Pierre Louette, directeur général délégué d’Orange. | ERIC PIERMONT / AFP

Sébastien Soriano, le patron de l’Arcep, le gendarme des télécoms, a expliqué aux Echos, mardi 10 janvier, vouloir mieux encadrer Orange dans la fibre. Pierre Louette, son directeur général délégué, chargé de la régulation, répond.

L’Arcep vous reproche d’avoir une position trop dominante dans la fibre. Que lui répondez-vous ?

Ce reproche nous paraît très injuste et fondé sur une erreur d’analyse. Le régulateur communique de façon excessive. Il ne faut pas jouer avec des entreprises cotées en Bourse. Entre 2015 et 2018, nous aurons investi 4,5 milliards d’euros dans la fibre. Faut-il que l’on arrête ? Plutôt que d’évoquer notre supposé monopole, il faudrait plutôt parler des erreurs stratégiques et des errements de nos concurrents. Iliad s’est lancé dans la fibre en 2007 en même temps qu’Orange. Quand nous avons commencé à nous déployer dans les zones très denses, tout le monde pouvait le faire. SFR, qui a connu plusieurs actionnaires, a changé d’avis. Nous ne sommes pas responsables de l’impéritie de nos concurrents. Depuis, ceux qui le souhaitent, peuvent se rattraper. Iliad a cofinancé la construction de 5 millions de prises haut débit FTTH. Ceux qui ne l’ont pas fait sont évidemment très en retard.

Le régulateur propose aussi, comme le demande SFR, de revoir les accords de cofinancement dans les zones moins denses. Qu’en pensez-vous ?

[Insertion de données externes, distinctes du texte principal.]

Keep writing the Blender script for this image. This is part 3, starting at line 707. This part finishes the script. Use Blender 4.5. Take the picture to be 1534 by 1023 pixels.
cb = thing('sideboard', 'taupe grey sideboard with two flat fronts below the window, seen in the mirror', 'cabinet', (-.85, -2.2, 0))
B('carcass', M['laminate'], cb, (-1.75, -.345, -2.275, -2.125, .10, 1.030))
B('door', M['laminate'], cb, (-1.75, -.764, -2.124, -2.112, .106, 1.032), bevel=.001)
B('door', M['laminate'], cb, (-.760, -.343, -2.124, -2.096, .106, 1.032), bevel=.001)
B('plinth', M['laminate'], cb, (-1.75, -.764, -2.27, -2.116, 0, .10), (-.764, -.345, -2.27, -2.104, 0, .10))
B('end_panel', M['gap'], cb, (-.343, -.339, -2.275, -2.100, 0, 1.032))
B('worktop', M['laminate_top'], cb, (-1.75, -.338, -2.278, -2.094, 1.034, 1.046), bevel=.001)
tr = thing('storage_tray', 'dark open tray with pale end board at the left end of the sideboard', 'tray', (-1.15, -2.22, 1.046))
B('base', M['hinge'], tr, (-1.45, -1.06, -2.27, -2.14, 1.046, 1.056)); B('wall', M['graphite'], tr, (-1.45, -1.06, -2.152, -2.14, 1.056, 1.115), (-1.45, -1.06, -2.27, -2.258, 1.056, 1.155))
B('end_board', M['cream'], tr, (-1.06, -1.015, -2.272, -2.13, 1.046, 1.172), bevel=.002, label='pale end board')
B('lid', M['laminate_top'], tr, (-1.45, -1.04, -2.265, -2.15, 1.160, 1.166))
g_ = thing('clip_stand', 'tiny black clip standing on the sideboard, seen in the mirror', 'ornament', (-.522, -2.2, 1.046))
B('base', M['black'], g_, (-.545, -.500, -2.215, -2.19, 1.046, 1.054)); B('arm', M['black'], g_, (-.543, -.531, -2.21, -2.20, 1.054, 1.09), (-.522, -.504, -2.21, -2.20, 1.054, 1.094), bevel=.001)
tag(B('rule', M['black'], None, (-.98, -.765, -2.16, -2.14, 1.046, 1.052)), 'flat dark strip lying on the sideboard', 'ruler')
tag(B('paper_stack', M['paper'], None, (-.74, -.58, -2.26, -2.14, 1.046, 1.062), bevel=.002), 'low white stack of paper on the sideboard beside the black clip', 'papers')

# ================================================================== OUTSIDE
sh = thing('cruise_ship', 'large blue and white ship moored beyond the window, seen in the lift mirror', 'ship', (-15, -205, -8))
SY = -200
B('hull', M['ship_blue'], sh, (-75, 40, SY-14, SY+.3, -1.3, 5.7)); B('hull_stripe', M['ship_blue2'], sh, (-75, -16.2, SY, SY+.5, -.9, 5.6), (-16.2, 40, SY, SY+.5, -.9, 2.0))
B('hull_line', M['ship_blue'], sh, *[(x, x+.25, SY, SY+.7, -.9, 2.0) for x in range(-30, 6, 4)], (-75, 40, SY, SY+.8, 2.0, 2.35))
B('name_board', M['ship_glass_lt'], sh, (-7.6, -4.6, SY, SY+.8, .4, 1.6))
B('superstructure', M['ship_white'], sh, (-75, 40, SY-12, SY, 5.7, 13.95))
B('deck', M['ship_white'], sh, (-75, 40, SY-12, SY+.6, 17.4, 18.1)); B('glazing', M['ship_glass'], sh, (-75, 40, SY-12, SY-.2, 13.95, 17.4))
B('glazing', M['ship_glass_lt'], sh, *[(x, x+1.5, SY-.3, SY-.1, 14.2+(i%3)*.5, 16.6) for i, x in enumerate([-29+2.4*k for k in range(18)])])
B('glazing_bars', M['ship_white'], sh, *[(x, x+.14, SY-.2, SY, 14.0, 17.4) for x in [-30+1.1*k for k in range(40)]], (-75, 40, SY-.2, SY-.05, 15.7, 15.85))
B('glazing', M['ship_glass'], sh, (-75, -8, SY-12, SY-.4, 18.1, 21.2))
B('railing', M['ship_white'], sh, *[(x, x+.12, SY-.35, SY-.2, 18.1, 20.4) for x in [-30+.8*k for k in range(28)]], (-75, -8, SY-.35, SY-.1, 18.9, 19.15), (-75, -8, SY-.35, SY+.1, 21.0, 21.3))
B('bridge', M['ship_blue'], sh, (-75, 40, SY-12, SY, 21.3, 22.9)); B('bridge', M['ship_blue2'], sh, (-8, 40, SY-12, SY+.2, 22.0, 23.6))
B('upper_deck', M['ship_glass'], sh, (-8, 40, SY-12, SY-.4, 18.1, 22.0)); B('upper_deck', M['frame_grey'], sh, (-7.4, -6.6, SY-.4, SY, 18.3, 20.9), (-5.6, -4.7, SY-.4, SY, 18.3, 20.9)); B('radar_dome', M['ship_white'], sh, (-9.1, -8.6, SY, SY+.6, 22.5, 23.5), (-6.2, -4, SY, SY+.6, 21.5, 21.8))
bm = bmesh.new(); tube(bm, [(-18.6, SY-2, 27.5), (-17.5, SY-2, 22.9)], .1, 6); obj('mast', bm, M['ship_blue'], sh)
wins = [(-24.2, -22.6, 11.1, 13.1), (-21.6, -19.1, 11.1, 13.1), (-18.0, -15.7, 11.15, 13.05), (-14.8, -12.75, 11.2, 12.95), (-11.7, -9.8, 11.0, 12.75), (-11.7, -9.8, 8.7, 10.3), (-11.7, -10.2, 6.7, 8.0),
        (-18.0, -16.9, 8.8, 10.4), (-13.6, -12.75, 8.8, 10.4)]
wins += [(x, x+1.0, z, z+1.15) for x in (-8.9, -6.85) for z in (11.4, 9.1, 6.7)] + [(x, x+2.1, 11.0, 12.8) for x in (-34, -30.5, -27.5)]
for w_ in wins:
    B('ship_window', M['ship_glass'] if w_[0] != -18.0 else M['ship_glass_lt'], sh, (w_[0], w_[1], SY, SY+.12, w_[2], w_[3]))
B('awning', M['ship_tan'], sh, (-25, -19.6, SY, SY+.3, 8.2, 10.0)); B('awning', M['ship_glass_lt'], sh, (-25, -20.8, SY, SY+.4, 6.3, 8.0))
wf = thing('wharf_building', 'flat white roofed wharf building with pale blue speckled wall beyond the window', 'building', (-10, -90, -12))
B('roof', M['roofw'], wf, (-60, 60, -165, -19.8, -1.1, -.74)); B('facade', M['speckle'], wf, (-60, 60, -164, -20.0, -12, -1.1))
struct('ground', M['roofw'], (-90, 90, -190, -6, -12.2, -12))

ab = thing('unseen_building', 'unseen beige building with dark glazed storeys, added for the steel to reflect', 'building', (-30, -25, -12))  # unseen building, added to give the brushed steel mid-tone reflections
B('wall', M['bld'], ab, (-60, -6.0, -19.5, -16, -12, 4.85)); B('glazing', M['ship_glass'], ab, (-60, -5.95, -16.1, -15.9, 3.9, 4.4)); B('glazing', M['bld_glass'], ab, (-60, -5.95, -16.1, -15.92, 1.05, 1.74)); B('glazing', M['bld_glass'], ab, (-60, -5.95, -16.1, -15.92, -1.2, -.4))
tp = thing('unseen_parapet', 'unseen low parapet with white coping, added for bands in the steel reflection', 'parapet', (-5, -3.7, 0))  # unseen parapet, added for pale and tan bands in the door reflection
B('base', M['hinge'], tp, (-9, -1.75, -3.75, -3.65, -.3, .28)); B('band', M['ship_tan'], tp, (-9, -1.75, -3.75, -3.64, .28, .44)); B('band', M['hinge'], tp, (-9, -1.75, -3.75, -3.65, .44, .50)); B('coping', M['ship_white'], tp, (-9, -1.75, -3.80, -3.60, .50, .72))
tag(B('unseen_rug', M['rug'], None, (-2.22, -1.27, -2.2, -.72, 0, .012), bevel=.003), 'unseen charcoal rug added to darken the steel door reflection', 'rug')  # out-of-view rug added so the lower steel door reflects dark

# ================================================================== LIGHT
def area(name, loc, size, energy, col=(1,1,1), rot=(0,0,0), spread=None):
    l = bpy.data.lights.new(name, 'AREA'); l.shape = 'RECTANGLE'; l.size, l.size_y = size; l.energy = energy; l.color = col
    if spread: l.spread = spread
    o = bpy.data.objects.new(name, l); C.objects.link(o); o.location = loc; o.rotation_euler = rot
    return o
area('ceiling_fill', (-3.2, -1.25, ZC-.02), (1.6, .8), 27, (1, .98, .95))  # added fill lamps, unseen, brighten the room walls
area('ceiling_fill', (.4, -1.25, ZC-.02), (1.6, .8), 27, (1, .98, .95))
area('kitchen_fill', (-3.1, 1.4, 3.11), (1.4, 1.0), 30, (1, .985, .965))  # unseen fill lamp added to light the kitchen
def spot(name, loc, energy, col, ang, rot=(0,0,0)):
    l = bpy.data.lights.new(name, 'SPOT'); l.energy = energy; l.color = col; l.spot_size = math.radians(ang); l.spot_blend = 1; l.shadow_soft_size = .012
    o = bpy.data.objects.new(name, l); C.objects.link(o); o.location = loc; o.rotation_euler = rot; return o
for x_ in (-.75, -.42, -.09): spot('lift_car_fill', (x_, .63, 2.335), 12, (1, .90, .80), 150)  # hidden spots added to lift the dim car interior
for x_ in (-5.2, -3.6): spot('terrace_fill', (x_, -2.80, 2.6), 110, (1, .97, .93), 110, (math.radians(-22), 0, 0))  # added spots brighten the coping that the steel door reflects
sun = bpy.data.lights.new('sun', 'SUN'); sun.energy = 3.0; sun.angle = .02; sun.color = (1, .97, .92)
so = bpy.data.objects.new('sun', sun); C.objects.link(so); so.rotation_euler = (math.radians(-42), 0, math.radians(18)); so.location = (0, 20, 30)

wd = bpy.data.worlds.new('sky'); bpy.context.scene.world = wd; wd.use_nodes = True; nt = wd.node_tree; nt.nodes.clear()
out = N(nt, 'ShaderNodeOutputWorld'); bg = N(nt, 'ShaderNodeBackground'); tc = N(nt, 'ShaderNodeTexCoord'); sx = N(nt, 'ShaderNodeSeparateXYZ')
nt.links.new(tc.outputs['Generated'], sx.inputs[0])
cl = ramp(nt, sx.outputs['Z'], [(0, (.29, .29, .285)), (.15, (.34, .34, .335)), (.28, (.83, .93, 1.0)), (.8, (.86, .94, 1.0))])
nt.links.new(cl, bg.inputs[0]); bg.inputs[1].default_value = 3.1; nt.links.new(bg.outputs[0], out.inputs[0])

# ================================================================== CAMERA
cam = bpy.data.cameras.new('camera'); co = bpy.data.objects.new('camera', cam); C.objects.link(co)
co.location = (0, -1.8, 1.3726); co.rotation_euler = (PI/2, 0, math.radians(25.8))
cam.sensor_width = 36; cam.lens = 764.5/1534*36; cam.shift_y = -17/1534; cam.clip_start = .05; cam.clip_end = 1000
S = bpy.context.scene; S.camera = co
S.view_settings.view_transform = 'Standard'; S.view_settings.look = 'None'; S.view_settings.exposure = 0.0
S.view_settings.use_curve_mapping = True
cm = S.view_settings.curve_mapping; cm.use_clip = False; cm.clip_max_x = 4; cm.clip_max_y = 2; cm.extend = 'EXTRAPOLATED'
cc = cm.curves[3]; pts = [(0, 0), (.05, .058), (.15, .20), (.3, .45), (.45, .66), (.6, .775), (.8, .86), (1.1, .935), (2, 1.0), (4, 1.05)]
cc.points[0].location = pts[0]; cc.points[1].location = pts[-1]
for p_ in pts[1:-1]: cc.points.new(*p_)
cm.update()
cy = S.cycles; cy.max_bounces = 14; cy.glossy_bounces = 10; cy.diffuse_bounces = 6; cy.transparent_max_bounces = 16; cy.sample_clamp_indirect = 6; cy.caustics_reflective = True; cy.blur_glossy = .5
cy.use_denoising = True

Je rappelle que ces accords, qui prévoient qu’Orange déploie la fibre sur 80 % de ces zones, contre 20 % pour SFR, avaient à l’époque reçu la bénédiction de l’Autorité de la concurrence et du gouvernement auquel le président de l’Arcep appartenait. Je ne suis pas particulièrement favorable à la révision de ces accords. Tout à coup, SFR, qui était concentré sur son réseau câblé, trouve des vertus à fibre. Je ne suis pas comptable de ce changement de pied. Cela va être difficile d’aller dire à un tas de communes que, finalement, on ne va pas leur installer la fibre.

L’Arcep veut aussi réguler Orange sur le marché des entreprises…

L’Arcep n’est-elle pas trop volontariste par rapport au rythme des entreprises ? Nous sommes en pourparlers avec l’opérateur Kosc et très confiants dans notre capacité à signer prochainement un contrat avec eux. Il y aura ainsi, comme le souhaite le régulateur, un nouvel opérateur de gros sur le marché.

En zones rurales, des opérateurs vous reprochent de commercialiser uniquement les offres sur votre réseau…

Naturellement, nous sommes le primo-accédant à notre réseau. Mais il n’est pas fermé. Il est vrai que cela coûte de l’argent de commercialiser une offre de détail sur le réseau d’un autre opérateur. C’est un choix d’entreprise. Quant au fait de proposer des « offres activées » (prêtes à l’emploi) aux autres opérateurs, cela n’est pas imposé par l’Arcep. Cela demanderait d’ailleurs pas mal d’investissement complémentaire dont l’utilité est a priori très marginale.

L’Arcep reproche aux opérateurs d’être en retard dans le déploiement du très haut débit. Est-ce justifié ?

Il faudrait savoir : nous investissons trop ou pas assez ? C’est l’Europe en général qui a pris du retard. L’Espagne, en revanche, a de l’avance, grâce à une simplicité administrative et à des coûts peu élevés. En France, la loi Lemaire promulguée en 2016 propose des simplifications administrative. Nous avons été plus lents, et je remarque que celui qui nous le reproche aujourd’hui était conseiller du ministre [chargé du plan très haut débit – M. Soriano était directeur de cabinet de Fleur Pellerin, ministre déléguée du numérique de 2012 à 2014]. C’est bizarre de critiquer une politique à laquelle on a contribué.